Python motivation – generating an efficient frontier

Why is it worth learning a programming language in Finance and how would one motivate students to make the push to do it? First, my firm belief is that high level coding (in a language like Python or VBA) is going to be as required for financial professionals in 5-10 years as Excel knowledge is today. Second, many investment banking analyst programs (and other analyst programs) already have a Python module – scraping the latest financials (or some other reporting) from Edgar need not be as painful as it used be 20-30 years ago. A few lines of code, executed quarterly, could save an analyst hours, if not days, of time. Finally, even if one does not plan to become a coder, it is worth knowing what coding can do for you – for example, when students move up to middle management, and have analysts of their own, they can potentially direct them to labor saving techniques using widely available programming languages.
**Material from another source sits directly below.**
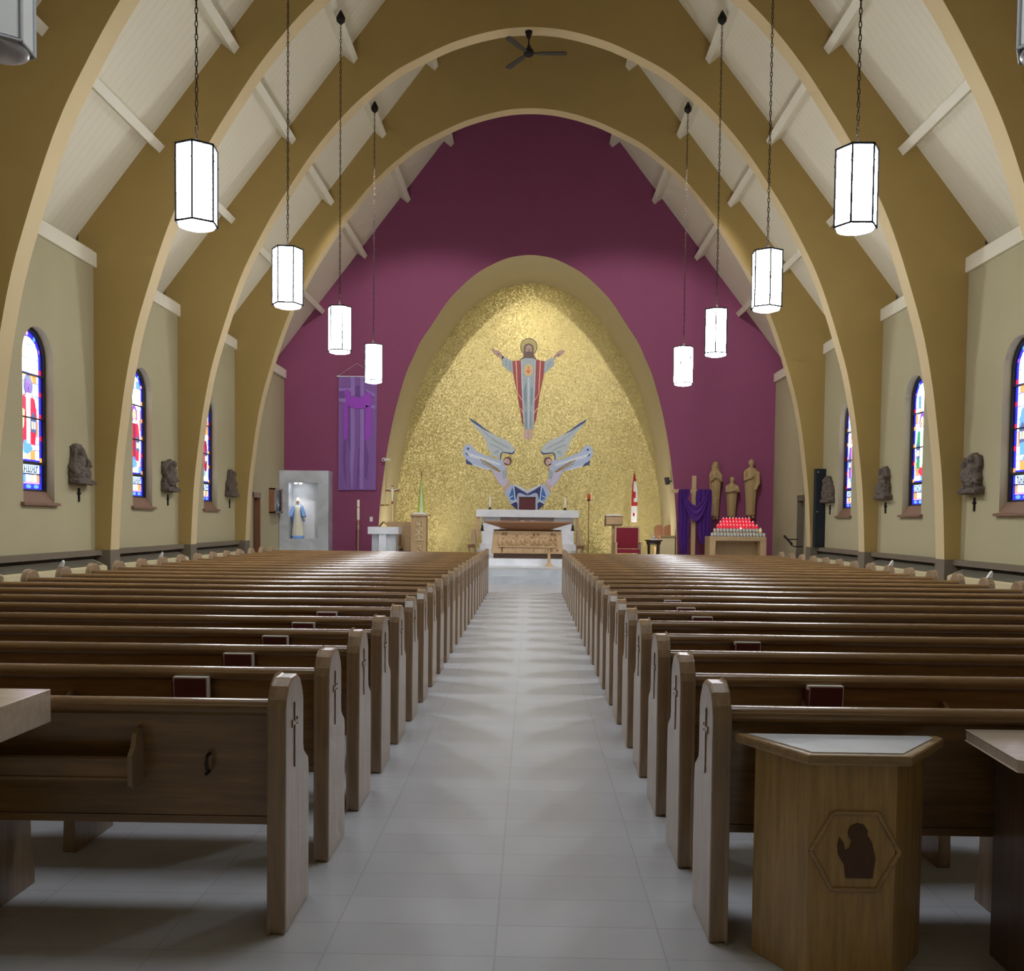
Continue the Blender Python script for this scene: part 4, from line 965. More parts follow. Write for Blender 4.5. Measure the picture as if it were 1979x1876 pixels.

So, if we start with the position that high level coding is useful in finance, what would be the best way to motivate a smart, finance student to learn some coding? (Note that I distinguish statistical packages like STATA or SAS from programming languages, although programming can be done in in STATA or SAS, I’m thinking traditional programming with loops and conditional statements)

One exercise I’ve found to work well in my class is generating an efficient frontier. Given a set of assets and historical returns, it is easy to use Excel to do mean variance optimization to generate individual points on the mean variance frontier. Using Excel’s “solver” tool to generate weights that maximize expected returns for a given level of risk, or minimize risk for a given expected return is quite easy and intuitive for most of my students. However, generating the entire curve is a bit beyond Excel’s usual bag of tricks. It would require running a bunch of solver optimizations for different levels of risk, and then plotting all the points. In class, I divide my students in N groups with each group doing the solver optimization for a given level of risk.

This sets up nicely to introduce a piece of Python coding which loops through a set of standard deviations and optimizes asset weights to generate max expected returns for each standard deviation – essentially what the different groups were doing in class! Students seem to understand this advantage of coding and it serves to tee up using Python for more complex analysis later in the class.